What gets lost when everything is already finished
The real risk is not that children will use AI. They will. The risk is that they may begin to skip developmental stages that were previously unavoidable.
Children need to:
search for words
tolerate unfinished thoughts
experience confusion before clarity
Research on “desirable difficulties” by cognitive psychologist Robert Bjork suggests that effortful processing strengthens memory and learning. When difficulty is removed too early, depth can be reduced.
If a child becomes accustomed to:
instant answers
perfectly phrased responses
frictionless explanations
they may learn to recognise well-formed language before they learn to generate it themselves.
That is not just a difference in skill. It is a difference in cognitive development.
Books are not old tools, they are structurally different ones
It is tempting to frame children’s books as traditional, even outdated. But that misses the point.
They are not valuable because they are old.They are valuable because they operate differently.
Children’s books expose children to:
language that unfolds rather than appears fully formed
emotional nuance rather than optimisation
pacing rather than speed
They preserve something that efficient systems tend to remove:the connection between language and lived experience.

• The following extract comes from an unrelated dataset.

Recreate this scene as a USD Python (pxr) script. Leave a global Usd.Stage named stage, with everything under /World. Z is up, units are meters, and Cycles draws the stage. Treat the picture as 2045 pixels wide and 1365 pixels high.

Reading with a child also introduces tone, pauses, facial expression, and shared attention.
These elements are not incidental. They are part of how meaning is constructed.
Reading may become one of the last places where thinking is visible
As language becomes faster and more efficient, the environments where thinking remains visible may become more important.
Reading offers one of those environments.
It allows children to:
follow how an idea develops
feel the rhythm of language
experience meaning before it is summarised
This is not just about literacy. It is about maintaining a space where thought is still allowed to unfold.
AI will continue to shape how language is produced and accessed. That is not going to reverse.
But as language becomes increasingly generated, children still need spaces where it is lived.
Children’s books may not only help children learn to read.
They may help children learn how language works from the inside.